Verona, 14th August 2015

As delightful as my room is, I couldn't stay inside for long - there was a whole city outside waiting for me.



The most obvious tourist attraction in Verona is Juliet's balcony, but I didn't want to peak too soon so I decided to just wander about, following my nose, and taking in Verona's vibe, whilst deliberately avoiding Via Cappello where Juliet's house is. Romeo's place is just around the corner so I dodged that as well. 

I was curious as to how come these even exist as tourist attractions given that to my knowledge, Romeo and Juliet is a story written by Shakespeare rather than being about real events in a real place. Having done a bit of research however, it turns out that there were two warring families who lived in these locations in the 13th century and a number of other authors wrote a version of the story before the Bard gave us his. Now that I have my (few, loose) facts straight, I can enjoy visiting tomorrow knowing there is a tiny grain of truth somewhere in the tale.

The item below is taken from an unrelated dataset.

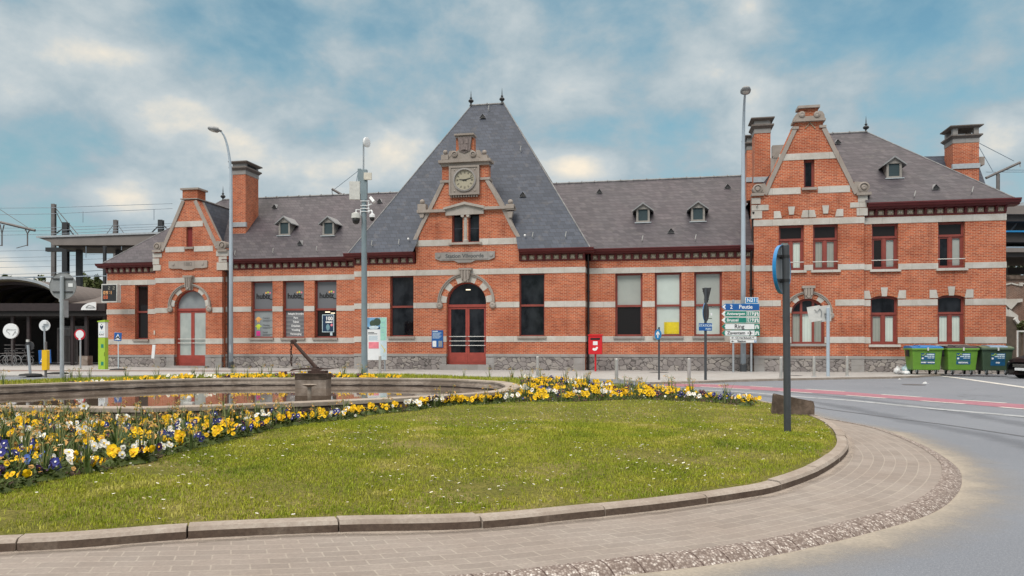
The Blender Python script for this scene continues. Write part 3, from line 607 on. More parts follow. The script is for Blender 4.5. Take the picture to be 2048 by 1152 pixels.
# ---- left main range with three shop windows
cuts = [(A(502.5, -.4), A(545, -.4)), (A(565.5, -.4), A(608, -.4)), (A(629, -.4), A(673, -.4))]
wall('M', rect(aM0, aM1, 0, EZ), [rect(a, b, lz('M', 'st'), lz('M', 'ub')) for a, b in cuts])
for t, b in (('ut', 'ub'), ('mt', 'mb'), ('st', 'sb')): band('M', aM0, aM1, lz('M', t), lz('M', b), gaps=cuts if t == 'mt' else ())
cornice('M', aM0, aM1, EZ, 6.40)
MAG = plain('magenta_print', (.65, .04, .26), .5); ORG = plain('orange_print', (.80, .40, .12), .5); LGR = plain('yellow_green_print', (.55, .66, .06), .5); GREYI = plain('grey_ink', (.06, .065, .07), .5)
for i, (a, b) in enumerate(cuts):
    o = win('M', a, b, lz('M', 'st'), lz('M', 'ub'), trans=3.46, panes=('film', ('frost', 'film', 'brown')[i])); yy = .4 + .20 + .045
    cx = (a + b) / 2 + .03; text(o, 'hubiz_', .42, (cx + .02, yy - .004, 4.25), BLK, 'window_sticker', bold=.016, sx=.98)
    d = MB()
    for k, mm in enumerate((0, 1, 2)): d.cur = mm; d.ball((cx + .10 + .13 * k, yy, 4.46 + .03 * (k == 1)), .055, 8, 6, (1, .05, 1))
    d.obj('window_sticker', [ORG, LGR, PINKP], o)
    if i == 0:
        for k, (mt, t, l1, l2) in enumerate(((ORG, 'Contact', 'Comfort', ''), (LGR, 'Meeting', '', ''), (MAG, 'Social', '', ''))):
            z = 2.92 - .42 * k; d = MB()
            if k < 2: d.ball((a + .32, yy, z), .135, 12, 8, (1, .05, 1)); d.box(a + .13, a + .52, yy - .006, yy + .004, z - .03, z + .03); d.box(a + .25, a + .30, yy - .006, yy + .004, z - .2, z - .1); d.box(a + .35, a + .40, yy - .006, yy + .004, z - .2, z - .1)
            else: d.box(a + .19, a + .44, yy - .006, yy + .004, z - .14, z + .14)
            d.obj('window_sticker', mt, o); text(o, t, .15, (a + .60, yy, z + .06), GREYI, 'window_sticker', 'LEFT', sx=.9)
            d = MB(); d.box(a + .60, b - .14, yy - .003, yy + .003, z - .07, z - .05); d.box(a + .60, b - .28, yy - .003, yy + .003, z - .13, z - .11); d.obj('window_sticker', GREYI, o)
    if i == 1:
        for k, t in enumerate(('Belegde Broodjes', 'Pers', 'Tabak', 'Dranken', 'Voeding', 'Verzorging')): text(o, t, .16 if k else .14, (cx, yy, 3.22 - .235 * k), WINK, 'window_sticker', bold=.004)
        d = MB()
        for k in range(6): d.box(a + .05, b - .05, yy - .002, yy + .004, 3.06 - .235 * k, 3.12 - .235 * k)
        d.obj('window_sticker', plain('pale_film_stripe', (.24, .24, .25), .4), o)
    if i == 2:
        d = MB(); d.cur = 1; d.box(a + .36, b - .26, yy - .012, yy + .004, 2.14, 3.16); d.cur = 0; d.box(a + .40, b - .30, yy - .018, yy - .011, 2.18, 3.12); d.cur = 2; d.ball((a + .72, yy - .018, 2.42), .16, 12, 8, (.7, .04, 1.2)); d.cur = 3; d.ball((b - .40, yy - .018, 2.55), .075, 10, 8, (1, .06, 1)); d.cur = 1; d.box(a + .86, a + 1.0, yy - .02, yy, 1.95, 2.13)
        d.obj('poster', [NAVY, PALEB, plain('poster_figure', (.16, .30, .36), .5), PINKP], o); text(o, '100', .30, (a + .80, yy - .021, 2.92), WINK, 'poster', bold=.012); MB().box(a + .58, a + 1.0, yy - .024, yy - .018, 2.68, 2.76).obj('poster', WINK, o)
        d = MB(); d.box(a + .55, a + .85, yy - .012, yy, 3.28, 3.33); d.box(a + .9, a + 1.15, yy - .012, yy, 3.22, 3.26); d.obj('ceiling_lamp', LITW, o)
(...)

The other place I've earmarked for tomorrow is the Roman arena. I have been to Rome a few times but never been in the Colosseum. This is a good opportunity to take a look at a similar, if smaller, structure. During the evenings, the arena is still used to stage large opera productions. It is Aida tomorrow and I'm tempted to go as I have never seen an opera before, and what a place to see one, even if it is the only time in my life I do. The cheap seats up in the stone circle are about €25. I'll decide properly tomorrow. 

After about an hour of wandering and browsing in the shops I reached Piazza Erbe where a market is held. There were fruit and veg stalls where I bought some huge peaches, but otherwise it was mainly football shirts and cheap scarves, hats and trinkets. 


It was then time for a glass of wine.  The waiter recommended the Lugana and it did the job nicely. I'm firmly back on the white wine now, leaving the good memories of the chilled rosé back with the good memories of warm Provence.

I got back to my room at 19:00. I could walk no further, the heat from the polished marble slabs of the pavement (yes, really!) having sucked all the energy out of my legs. 

There is a nice looking pizzeria next door which I've earmarked for dinner, I don't think I can go any further tonight.

When I entered the building where I'm staying, I was greeted by the scent and flickering light of candles that someone had been in and lit, but there was not a soul around. It is as though there is an Italian house elf somewhere, discreetly making it really lovely for us guests.